▶ **Objective**
Retype only the lines running from the beginning of the entries below to the line with "hedge('darker conifer standing", both included. Do not include pictures.

------------------------------------------------------------

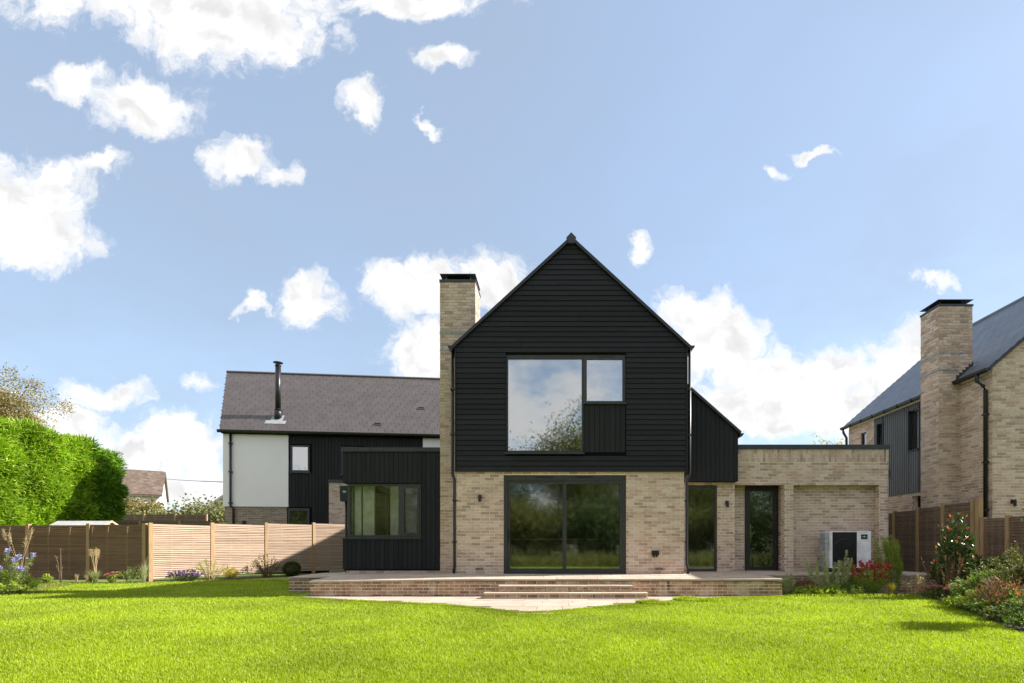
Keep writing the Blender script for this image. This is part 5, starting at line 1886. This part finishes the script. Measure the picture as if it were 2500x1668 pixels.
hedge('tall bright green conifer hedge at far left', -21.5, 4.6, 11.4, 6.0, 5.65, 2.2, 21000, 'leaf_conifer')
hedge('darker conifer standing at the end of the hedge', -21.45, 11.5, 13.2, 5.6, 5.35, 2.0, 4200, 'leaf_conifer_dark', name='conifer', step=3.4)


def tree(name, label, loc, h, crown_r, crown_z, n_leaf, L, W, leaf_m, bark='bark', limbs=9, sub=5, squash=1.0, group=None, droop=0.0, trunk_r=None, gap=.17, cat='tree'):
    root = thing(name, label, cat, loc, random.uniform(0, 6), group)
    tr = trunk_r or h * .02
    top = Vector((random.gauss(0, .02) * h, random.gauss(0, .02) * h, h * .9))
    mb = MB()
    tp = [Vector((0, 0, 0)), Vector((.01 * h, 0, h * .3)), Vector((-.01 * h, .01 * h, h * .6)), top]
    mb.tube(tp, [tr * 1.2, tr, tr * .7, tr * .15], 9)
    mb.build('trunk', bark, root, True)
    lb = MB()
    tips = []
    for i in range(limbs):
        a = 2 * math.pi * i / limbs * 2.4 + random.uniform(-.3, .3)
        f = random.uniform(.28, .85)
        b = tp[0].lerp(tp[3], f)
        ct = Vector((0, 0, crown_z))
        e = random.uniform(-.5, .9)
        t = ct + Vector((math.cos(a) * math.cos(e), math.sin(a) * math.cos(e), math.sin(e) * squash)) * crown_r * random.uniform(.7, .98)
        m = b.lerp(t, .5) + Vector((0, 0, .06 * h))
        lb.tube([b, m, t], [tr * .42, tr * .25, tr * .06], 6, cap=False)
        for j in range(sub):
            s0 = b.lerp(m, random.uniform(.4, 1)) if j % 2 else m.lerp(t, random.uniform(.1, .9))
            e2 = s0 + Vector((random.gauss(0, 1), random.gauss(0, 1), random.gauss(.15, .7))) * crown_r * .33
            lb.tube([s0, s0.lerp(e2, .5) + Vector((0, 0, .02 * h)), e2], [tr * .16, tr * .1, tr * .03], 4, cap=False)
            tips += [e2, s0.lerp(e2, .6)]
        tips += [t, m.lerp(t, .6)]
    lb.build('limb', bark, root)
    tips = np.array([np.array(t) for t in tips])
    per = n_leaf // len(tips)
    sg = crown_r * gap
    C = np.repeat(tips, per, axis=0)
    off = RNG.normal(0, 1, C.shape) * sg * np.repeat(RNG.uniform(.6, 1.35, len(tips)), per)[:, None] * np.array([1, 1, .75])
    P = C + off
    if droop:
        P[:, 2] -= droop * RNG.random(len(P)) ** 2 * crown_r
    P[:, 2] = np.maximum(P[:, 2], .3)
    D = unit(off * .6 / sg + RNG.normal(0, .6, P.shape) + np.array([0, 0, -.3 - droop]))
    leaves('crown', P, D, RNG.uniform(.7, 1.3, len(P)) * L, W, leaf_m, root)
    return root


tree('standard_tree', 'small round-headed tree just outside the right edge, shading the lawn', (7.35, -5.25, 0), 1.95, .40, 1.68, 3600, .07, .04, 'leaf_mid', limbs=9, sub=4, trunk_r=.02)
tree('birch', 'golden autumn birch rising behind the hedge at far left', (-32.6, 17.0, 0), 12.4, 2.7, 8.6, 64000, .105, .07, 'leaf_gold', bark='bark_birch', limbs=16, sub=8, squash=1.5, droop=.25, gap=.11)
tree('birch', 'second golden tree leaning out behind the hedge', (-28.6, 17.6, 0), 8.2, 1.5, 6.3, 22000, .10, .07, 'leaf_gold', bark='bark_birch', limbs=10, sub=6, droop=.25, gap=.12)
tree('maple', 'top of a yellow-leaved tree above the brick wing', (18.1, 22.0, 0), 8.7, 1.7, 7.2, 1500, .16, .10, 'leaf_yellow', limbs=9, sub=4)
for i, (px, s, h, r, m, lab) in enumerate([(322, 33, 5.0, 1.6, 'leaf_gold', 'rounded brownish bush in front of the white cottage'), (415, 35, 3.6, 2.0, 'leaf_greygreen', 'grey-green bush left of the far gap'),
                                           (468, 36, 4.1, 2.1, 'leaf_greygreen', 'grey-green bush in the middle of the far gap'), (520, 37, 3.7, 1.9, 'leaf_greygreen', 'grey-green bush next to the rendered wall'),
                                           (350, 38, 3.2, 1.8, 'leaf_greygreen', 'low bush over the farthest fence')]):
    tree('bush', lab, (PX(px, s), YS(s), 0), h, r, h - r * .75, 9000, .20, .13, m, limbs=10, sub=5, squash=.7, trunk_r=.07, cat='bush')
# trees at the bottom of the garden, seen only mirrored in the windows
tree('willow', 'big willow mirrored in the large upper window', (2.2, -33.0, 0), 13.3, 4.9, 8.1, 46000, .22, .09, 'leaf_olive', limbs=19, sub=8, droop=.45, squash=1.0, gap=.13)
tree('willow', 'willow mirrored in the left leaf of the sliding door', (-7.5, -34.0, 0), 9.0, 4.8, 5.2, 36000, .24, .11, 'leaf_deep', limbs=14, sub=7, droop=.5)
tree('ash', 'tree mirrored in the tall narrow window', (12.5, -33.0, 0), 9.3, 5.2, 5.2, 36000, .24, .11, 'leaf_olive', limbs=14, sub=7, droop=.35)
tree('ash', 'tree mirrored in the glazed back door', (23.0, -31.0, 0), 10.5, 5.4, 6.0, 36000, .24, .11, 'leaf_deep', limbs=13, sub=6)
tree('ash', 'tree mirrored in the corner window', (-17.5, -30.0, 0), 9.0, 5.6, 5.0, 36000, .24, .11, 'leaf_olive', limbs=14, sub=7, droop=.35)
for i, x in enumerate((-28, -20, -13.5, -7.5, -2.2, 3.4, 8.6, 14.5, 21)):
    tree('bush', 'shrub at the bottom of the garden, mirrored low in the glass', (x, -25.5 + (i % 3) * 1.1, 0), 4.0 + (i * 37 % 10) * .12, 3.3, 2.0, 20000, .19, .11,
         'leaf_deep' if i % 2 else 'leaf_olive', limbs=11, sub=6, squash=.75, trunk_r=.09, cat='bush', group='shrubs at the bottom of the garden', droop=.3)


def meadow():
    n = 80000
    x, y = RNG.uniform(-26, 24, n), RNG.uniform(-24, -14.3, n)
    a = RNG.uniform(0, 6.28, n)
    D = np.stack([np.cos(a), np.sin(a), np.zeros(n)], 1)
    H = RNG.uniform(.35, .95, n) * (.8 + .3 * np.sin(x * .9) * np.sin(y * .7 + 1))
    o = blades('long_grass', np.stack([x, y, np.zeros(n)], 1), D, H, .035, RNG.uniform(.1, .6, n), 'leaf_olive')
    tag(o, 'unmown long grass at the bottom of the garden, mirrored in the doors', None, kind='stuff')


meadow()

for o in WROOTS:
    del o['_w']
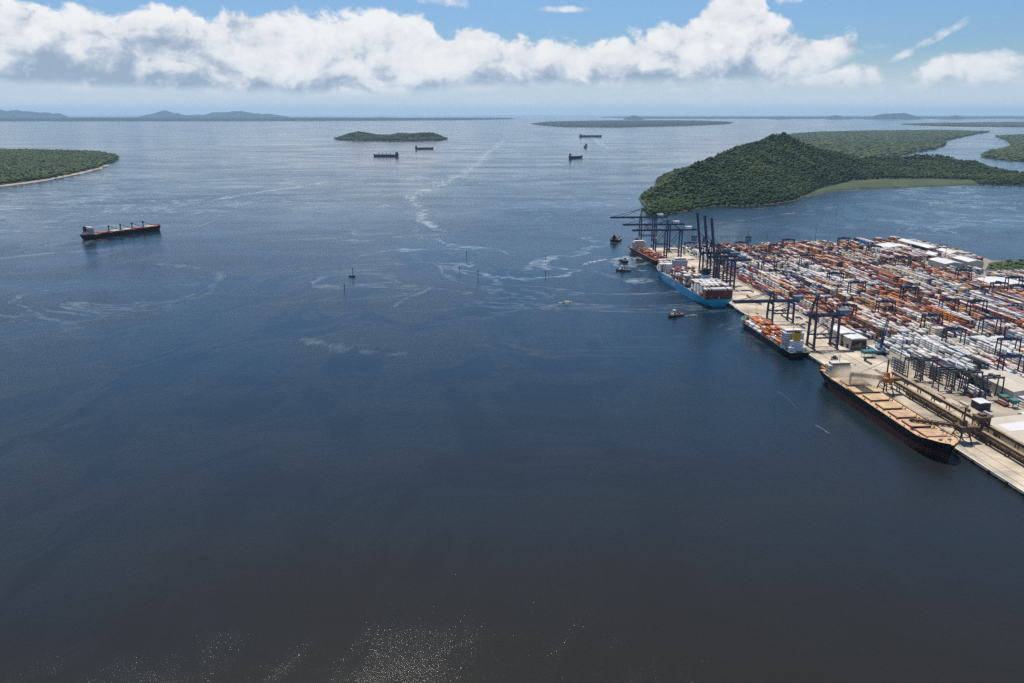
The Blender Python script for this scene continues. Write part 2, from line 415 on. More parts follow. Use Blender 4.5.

------------------------------------------------------------

▶ **Expected answer**
Keep writing the Blender script for this image. This is part 5, starting at line 1886. This part finishes the script. Measure the picture as if it were 2500x1668 pixels.
hedge('tall bright green conifer hedge at far left', -21.5, 4.6, 11.4, 6.0, 5.65, 2.2, 21000, 'leaf_conifer')
hedge('darker conifer standing at the end of the hedge', -21.45, 11.5, 13.2, 5.6, 5.35, 2.0, 4200, 'leaf_conifer_dark', name='conifer', step=3.4)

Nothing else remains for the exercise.